Agencies issue warnings on exploding cell phone batteries

| Monday, May 16, 2005

As if truckers didn’t have enough to worry about already, now comes a new warning from the federal government about the potential dangers of exploding cell phone batteries.

According to the U.S. Consumer Product Safety Commission, about 83 people have either been burned or injured from explosions caused by defective cell phone batteries.

Though that number is relatively low in relation to the overall number of cell phone users, the commission, along with the Cellular Telecommunications and Internet Association, decided it was enough to warrant a warning.

Officials said that most incidents occur as a result of counterfeit or incompatible Lithium-ion batteries – the most common type of cell phone battery – and cautioned consumers against using Internet sites and second-hand dealers to purchase batteries.

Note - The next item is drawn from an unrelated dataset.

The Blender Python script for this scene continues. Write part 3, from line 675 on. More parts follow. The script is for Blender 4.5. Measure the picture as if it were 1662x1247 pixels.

In a joint news release issued on May 13, the groups made the following recommendations for cell phones with Lithium-ion batteries:

  • Do not use incompatible cell-phone batteries and chargers;
  • Do not permit a battery out of the phone to contact metal objects, such as coins, keys or jewelry;
  • Do not crush, puncture or put a high degree of pressure on the battery as this can cause an internal short-circuit, resulting in overheating;
  • Avoid dropping a cell phone;
  • Do not place a phone in areas that may get very hot, such as on or near a cooking surface, cooking appliance, iron or radiator;
  • Don’t get your phone battery wet; and
  • Follow battery usage, storage and charging guidelines in the users guide.

In addition, the two groups are teaming with the Institute of Electrical and Electronic Engineers to come up with industry-wide standards for cell phones.